The contractor is now also required, if proven methods and materials were not used, to state this in writing as well as stating any risk involved. One motivation for this new provision may be the recent focus on building materials used as air barriers – known as MgO boards – which were popular in the Danish construction industry from around 2010 up until 2015, when it was found that the boards often have rather unfortunate moisture-drawing and salt-releasing properties. Until now, provisions like the one in AB 18 have primarily been included in the specific construction contracts and consultancy agreements, including with reference to the Danish Executive Order, on quality assurance in construction work, etc, which set out similar, albeit more detailed, requirements for information to the owner in connection with construction and renovation work in subsidized construction projects.

The contractor is required to give notice in writing to the owner once the project has been completed. The notification of completion must be accompanied by the results of the quality assurance carried out by the contractor. The owner must, as soon as possible, state whether the project can be approved and/or whether there are any defects or reservations relating to the project. The owner’s approval does not, however, mean that the responsibility for the design passes from the contractor to the owner. Section 18 of AB 18 introduces more detailed provisions on the contractor’s right and obligation to remedy any defects.
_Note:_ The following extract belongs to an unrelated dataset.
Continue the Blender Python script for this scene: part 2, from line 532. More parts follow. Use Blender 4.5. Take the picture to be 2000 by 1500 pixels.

Generally, the provisions on the contractor’s design responsibility clearly reflect the intense focus by the AB committee on practices developed since 1992 within the building and construction area, including the issues causing the highest number of disputes between the parties. By imposing on both parties explicit requirements for self-monitoring, inspection and provision of proper information to the other party, etc, it is hoped that the number of disputes within the construction sector will be reduced.